**Task goal:**
Write out the opening lines of the data word for word, up to and including the line with "U = random.uniform", and leave every picture and every later line out.

**Given data:**

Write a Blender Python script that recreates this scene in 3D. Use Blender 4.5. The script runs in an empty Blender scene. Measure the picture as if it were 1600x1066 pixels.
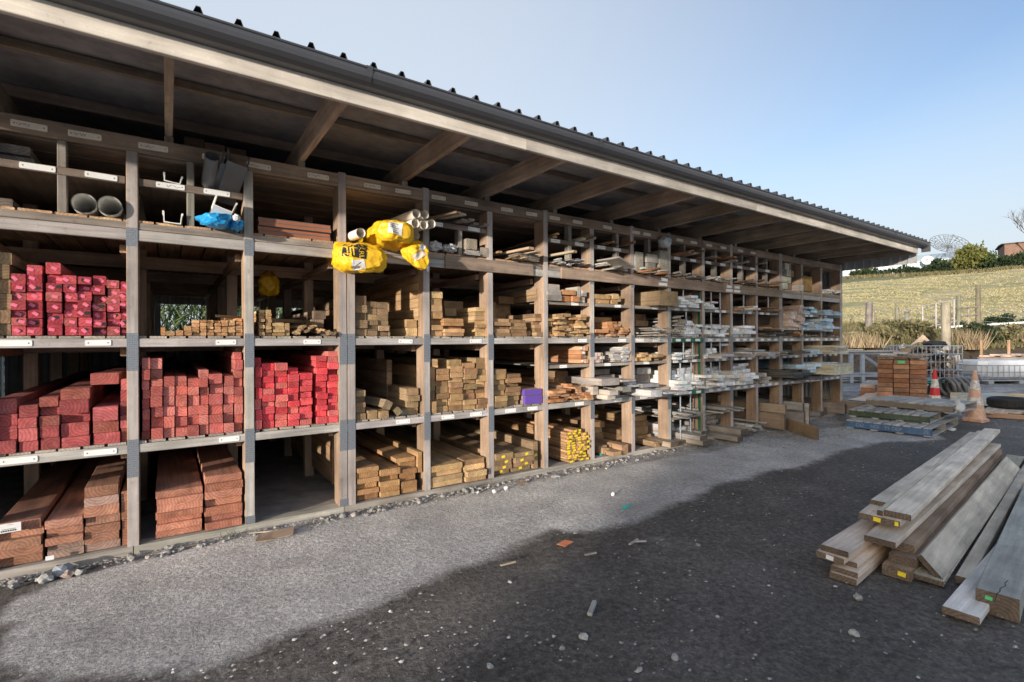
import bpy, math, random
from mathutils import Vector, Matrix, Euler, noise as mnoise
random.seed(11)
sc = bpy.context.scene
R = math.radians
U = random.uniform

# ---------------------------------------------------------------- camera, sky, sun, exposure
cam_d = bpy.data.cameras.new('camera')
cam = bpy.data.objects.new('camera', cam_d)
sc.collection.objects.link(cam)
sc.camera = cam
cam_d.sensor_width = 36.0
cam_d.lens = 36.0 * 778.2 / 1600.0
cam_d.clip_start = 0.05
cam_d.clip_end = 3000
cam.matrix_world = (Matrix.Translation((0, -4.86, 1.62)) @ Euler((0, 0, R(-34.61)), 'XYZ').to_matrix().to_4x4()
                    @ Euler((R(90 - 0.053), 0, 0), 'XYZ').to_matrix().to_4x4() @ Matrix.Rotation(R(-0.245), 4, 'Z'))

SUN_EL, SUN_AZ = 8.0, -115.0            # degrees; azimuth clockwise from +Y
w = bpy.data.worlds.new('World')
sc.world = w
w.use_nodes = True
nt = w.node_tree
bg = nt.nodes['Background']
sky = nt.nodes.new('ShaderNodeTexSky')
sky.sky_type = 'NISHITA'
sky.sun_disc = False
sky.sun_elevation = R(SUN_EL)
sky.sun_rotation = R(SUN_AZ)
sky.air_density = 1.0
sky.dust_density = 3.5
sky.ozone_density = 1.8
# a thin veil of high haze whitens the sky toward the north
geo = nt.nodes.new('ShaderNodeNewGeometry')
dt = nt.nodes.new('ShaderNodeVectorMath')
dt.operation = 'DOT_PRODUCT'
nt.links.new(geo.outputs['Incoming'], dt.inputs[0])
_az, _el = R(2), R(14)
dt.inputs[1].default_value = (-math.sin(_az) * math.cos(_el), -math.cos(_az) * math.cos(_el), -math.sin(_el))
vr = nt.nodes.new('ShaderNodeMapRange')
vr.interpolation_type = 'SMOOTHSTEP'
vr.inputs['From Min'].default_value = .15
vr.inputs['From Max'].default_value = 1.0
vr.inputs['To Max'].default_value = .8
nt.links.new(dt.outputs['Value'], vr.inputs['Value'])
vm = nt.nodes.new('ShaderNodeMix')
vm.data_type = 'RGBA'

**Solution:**
Write a Blender Python script that recreates this scene in 3D. Use Blender 4.5. The script runs in an empty Blender scene. Measure the picture as if it were 1600x1066 pixels.
import bpy, math, random
from mathutils import Vector, Matrix, Euler, noise as mnoise
random.seed(11)
sc = bpy.context.scene
R = math.radians
U = random.uniform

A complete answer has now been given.